U.S. March Durable Goods Orders - Underlying trend still near flat
March durable goods orders are in line with expectations with a 2.6% increase overall, 0.2% ex transport, keeping trend near flat, with non-defense capital ex aircraft seeing similarly modest 0.2% increases in both orders and shipments.
The main source of the transport gain was aircraft, as had already been signaled by Boeing data, continuing to correct from a sharp fall in January. Autos also had a positive month. Defense, which has a large overlap with transport, was not a major factor, with orders ex defense up by 2.5%.
With February ex transport orders revised to a 0.1% increase from 0.3% the 0.2% increase in March is neutral net of revisions and the 6-month average is flat. We have now gone two years without a move reaching 1.0% in either direction.

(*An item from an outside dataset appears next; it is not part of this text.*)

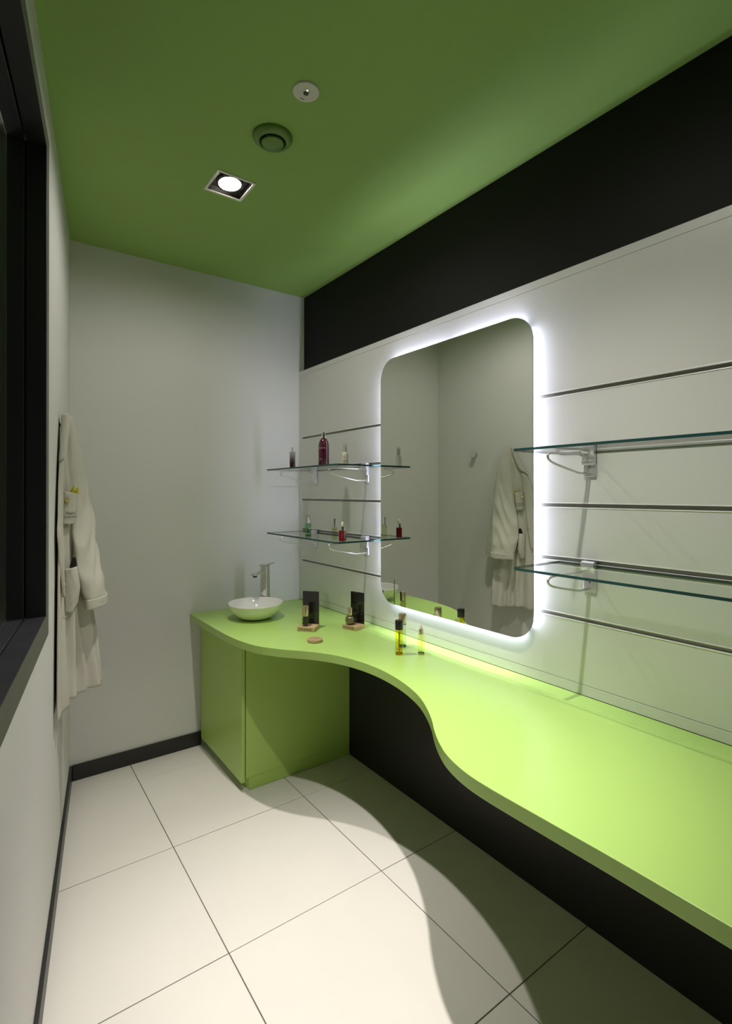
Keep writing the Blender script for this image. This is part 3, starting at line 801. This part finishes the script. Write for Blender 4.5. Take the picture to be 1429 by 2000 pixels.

Stronger March ISM manufacturing and manufacturing output data do not appear to be reflected in this report, and a softer April S and P manufacturing PMI suggests a fairly subdued outlook heading into Q2.
The modest gains in non-defense capital shipments and orders ex aircraft do not justify any change to Q1 GDP expectations. Inventories were unchanged after seven straight gains of either 0.1% or 0.2%, which could be a marginal negative, though few if any are likely to fine-tune their GDP view on this.